Beijing’s directive to the Evergrande founder came after his company missed an initial Sept 23 deadline for a coupon payment on a dollar bond, said the people, asking not to be identified discussing a private matter. Local governments across China are monitoring Evergrande’s bank accounts to ensure company cash is used to complete unfinished housing projects and not diverted to pay creditors, the people said.

The demand that Hui tap his own fortune to pay Evergrande’s debt adds to signs that Beijing is reluctant to orchestrate a government rescue, even as the property giant’s crisis spreads to other developers and sours sentiment in the real estate market. Chinese President Xi Jinping has been cracking down on the billionaire class as part of his “common prosperity” campaign to reduce the country’s yawning wealth gap.

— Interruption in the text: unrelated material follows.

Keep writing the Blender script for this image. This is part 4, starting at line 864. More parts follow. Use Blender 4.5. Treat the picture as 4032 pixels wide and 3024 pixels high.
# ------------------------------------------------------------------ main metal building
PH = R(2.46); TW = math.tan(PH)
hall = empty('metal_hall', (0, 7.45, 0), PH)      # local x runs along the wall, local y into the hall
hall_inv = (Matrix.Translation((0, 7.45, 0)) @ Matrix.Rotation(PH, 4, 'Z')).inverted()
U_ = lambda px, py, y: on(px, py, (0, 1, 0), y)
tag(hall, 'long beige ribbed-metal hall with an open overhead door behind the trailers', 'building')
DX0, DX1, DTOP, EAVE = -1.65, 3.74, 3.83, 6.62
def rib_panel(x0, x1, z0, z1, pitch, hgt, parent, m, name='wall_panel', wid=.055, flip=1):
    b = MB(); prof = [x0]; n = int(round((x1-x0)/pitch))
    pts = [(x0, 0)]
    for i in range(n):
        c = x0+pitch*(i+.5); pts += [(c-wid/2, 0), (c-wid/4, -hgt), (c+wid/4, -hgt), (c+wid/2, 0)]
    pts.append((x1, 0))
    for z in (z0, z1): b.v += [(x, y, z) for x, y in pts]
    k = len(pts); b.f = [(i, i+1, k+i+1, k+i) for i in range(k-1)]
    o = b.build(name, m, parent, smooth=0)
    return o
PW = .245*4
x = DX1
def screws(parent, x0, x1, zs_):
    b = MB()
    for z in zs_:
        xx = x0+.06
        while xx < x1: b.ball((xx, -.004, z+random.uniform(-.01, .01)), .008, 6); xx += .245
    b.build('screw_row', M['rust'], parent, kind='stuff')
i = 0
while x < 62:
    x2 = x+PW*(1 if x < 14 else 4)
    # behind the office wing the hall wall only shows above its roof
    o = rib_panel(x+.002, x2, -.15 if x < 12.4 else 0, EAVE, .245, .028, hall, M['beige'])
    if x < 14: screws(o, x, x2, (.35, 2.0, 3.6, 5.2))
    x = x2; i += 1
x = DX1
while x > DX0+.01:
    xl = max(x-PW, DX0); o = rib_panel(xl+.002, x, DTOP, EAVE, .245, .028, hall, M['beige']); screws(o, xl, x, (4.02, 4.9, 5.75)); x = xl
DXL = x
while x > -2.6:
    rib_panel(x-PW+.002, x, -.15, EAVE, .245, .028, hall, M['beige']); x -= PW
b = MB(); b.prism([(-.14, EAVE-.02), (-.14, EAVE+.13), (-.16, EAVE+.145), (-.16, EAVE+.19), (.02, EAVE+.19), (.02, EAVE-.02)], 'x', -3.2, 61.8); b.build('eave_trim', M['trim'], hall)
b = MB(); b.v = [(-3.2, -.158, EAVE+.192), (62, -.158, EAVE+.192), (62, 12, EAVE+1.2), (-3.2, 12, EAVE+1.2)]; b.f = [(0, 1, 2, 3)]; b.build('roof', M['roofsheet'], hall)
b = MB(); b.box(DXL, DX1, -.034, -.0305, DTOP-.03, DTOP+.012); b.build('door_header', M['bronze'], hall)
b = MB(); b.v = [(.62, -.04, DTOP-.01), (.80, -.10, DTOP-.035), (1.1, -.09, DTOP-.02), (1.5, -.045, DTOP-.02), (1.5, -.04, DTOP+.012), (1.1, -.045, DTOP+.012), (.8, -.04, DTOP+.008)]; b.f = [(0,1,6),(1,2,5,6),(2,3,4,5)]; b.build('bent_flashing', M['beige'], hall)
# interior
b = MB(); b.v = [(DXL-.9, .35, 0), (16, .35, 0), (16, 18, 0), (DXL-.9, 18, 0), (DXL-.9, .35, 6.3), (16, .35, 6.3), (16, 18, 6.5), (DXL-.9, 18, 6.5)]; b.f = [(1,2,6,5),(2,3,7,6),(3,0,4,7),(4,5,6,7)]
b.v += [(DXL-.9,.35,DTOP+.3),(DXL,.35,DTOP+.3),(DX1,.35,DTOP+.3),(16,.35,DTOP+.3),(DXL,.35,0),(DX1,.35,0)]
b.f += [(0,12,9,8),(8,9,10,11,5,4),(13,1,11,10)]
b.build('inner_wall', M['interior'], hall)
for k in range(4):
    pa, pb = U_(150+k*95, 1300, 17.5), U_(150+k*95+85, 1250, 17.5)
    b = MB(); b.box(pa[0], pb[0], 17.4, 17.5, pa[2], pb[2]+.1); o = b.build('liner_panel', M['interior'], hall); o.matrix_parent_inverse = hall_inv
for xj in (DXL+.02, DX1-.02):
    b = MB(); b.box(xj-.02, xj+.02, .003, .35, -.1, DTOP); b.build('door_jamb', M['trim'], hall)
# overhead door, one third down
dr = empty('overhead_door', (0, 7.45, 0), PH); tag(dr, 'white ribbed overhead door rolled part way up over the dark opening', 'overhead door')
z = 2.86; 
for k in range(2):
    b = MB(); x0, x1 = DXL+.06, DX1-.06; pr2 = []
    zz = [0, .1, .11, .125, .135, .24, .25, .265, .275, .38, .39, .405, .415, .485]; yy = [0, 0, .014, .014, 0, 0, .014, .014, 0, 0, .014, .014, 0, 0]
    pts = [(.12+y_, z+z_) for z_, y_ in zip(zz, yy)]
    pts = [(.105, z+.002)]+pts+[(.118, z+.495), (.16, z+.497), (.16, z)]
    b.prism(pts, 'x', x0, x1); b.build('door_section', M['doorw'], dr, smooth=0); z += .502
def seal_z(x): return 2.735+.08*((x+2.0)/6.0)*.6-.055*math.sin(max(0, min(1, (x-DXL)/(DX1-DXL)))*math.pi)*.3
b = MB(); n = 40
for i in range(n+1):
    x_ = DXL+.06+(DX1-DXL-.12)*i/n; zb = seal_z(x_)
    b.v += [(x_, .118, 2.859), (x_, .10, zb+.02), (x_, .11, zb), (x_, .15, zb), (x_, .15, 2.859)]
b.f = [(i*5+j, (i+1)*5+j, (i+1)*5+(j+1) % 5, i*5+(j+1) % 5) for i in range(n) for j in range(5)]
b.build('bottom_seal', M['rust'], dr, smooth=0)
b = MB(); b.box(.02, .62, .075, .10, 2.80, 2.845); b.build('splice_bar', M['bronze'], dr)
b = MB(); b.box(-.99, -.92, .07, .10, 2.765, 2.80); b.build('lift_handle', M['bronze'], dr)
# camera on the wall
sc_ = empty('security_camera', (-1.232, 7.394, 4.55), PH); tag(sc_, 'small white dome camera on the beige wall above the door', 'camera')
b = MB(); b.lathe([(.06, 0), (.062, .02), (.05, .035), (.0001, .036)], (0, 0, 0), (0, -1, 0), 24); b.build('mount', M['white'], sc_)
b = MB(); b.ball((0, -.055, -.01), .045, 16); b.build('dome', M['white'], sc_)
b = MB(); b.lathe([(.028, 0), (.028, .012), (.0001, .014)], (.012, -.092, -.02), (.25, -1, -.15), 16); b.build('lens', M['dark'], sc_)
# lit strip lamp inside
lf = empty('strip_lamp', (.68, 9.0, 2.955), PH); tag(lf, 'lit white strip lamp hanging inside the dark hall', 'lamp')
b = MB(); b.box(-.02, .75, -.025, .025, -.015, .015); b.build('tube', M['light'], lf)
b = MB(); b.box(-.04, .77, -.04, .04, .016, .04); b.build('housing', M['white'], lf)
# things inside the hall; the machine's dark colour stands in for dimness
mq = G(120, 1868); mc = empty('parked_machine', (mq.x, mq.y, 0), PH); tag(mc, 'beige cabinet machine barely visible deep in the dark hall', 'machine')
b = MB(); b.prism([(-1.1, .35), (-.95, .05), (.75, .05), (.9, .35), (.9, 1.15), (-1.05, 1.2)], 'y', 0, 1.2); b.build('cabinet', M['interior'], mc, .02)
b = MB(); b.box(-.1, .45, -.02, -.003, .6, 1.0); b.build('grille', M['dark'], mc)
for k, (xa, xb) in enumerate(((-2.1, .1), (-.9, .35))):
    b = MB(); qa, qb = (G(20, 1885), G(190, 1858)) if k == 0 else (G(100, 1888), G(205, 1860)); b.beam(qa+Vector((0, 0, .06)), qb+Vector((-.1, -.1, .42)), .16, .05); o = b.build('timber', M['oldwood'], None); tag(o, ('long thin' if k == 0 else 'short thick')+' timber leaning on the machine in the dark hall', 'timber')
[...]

It is unclear whether Hui’s fortune is big and liquid enough to make a sizeable dent in Evergrande’s liabilities, which swelled to more than US$300 billion as of June. The developer’s dollar bonds are trading at deep discounts to par value as investors brace for what could be one of China’s largest-ever debt restructurings.

Hui’s net worth has dwindled to about US$7.8 billion from US$42 billion at its peak in 2017, according to Bloomberg Billionaires Index estimates. But the figure comes with considerable uncertainty.

Zerohedge noted this as well.

We’ve been reporting on Evergrande for months.  The largest debt-ridden company in the world finally showed signs it could no longer pay off its debt a few months ago.


We noted that this is a real indication of the weakness in the Chinese economy.


Is China not helping Evergrande because they know they can’t address the entirety of their financial woes, so why help Evergrande?